Let It Snow! Let It Snow! Let It Snow!

Let It Snow! Let It Snow! Let It Snow!

RTB’s employees hail from all over America. Sandra and I are native Southern Californians accustomed to almost constant sunshine. Astrophysicist Jeff Zweerink comes from Missouri where white Christmases are reality, not dreams. While Jeff would much rather shovel snow from a driveway than deal with California’s maddening traffic; Sandra and I prefer to admire the (occasionally) snow-capped San Gabriel Mountains that loom over our commute route from the warm interior of our cars.

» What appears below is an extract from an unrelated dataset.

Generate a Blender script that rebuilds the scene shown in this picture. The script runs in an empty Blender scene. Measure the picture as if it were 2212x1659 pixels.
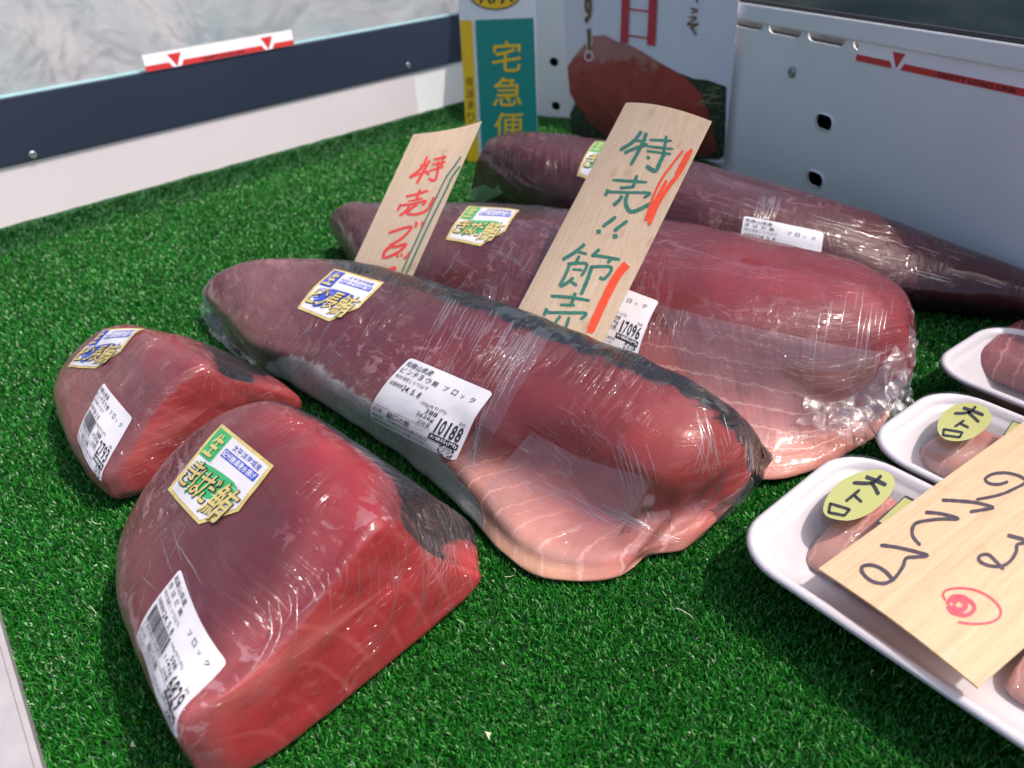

Of course, I enjoy visiting the mountains for wintertime fun, but snow is good for more than sledding and epic battles. Ice and snow play an important role in research on the age and history of the Earth—thus, impacting the creation debates, both between evolution and creation and between differing interpretations among Christians.

It’s a marshmallow world

In an effort to explain certain geological and geochemical data, scientists proposed that Earth periodically experiences intense ice ages caused by variations in its orbit and resulting in glaciers that cover the planet completely. This is termed the “snowball Earth” hypothesis.

Research shows that extreme glaciations did take place millions of years ago, but something prevented them from turning the entire planet into a giant permanent snowball. The key to reversing this global freeze-out is a copious amount of organic carbon sediments on the ocean floor. Recent studies reveal that the presence of abundant carbon-producing life for millions of years has provided Earth with the perfect mechanism for preventing a disastrous, unending snowball effect.

Jeff points to this efficient and effective reversal of global ice ages as an example of God-directed fine-tuning. The delicate balance between glaciations, variations in Earth’s orbit, and the production of deep-ocean organic carbon “attest to the difficulty, from a naturalistic perspective, of attaining conditions suitable for life.”

(See Jeff’s article, “Design Feature Prevents Hard Snowball Earth.”)

Baby, it’s cold outside

Snow and ice provide a simple method for verifying the age of the Earth. The legitimacy of scientific dating methods is often a concern for Christians seeking to understand the relationship between faith and science. In particular, carbon-14 dating, used to determine the age of organic fossils, sometimes gets a bad rap from certain creationists who claim that it is an unreliable method. It is, in fact, very reliable, but there are other ways of calculating and verifying Earth’s age, including deep ice cores.

Snow layers in Greenland and Antarctica laid down on top of each other year after year (like tree-rings) provide excellent records of the past. Long cylindrical cores taken from the ice allow researchers to look back hundreds of thousands of years into Earth’s history. Not only do these cores provide valuable knowledge about past climates and atmospheric conditions, they also help confirm the age of the Earth as being much, much older that a few thousand or tens of thousands of years.

In an article published in 2005, RTB’s Hugh Ross reported on six deep ice cores, three from Greenland and three from Antarctica. As expected, each core allowed researchers to look far back into natural history. Hugh explained that the cores’ veracity as legitimate gages for the age of the Earth was verified by: (1) “telltale markers, such as volcanic ash” from the 1883 Krakatoa eruption and even the eruption of Mount Vesuvius that buried Pompeii; (2) correspondence between climatic changes caused by regular variations in Earth’s eccentricity and tilt and evidence in the cores; and (3) “radiometric dating of minerals embedded in the ice.”

(See Hugh’s article, “Deep Core Tests for the Age of the Earth.”)

Dr. Guillermo Gonzalez, associate professor of physics at Grove City College, Penn., and out-spoken advocate of intelligent design, sees deep ice cores, tree rings, and other natural time-keepers as evidence of God’s hand in fashioning Earth. He says our home planet’s “cyclical rhythms on time scales of days, months, seasons, years, centuries, periods, eras, and eons” make it an “ideal ‘recording device.’” This very measurability, not just of Earth, but of the whole universe, is what makes science possible. Gonzalez points out that the Judeo-Christian worldview supports the assumption—usually taken for granted—that there is “a unique correspondence between the physical universe and the human mind.”

(See Dr. Gonzalez’s article, “The Measurability of the Universe—A Record of the Creator’s Design.”)

Who knew there could be so much to contemplate in a snowball? But better not contemplate too long though, if you want to win the battle.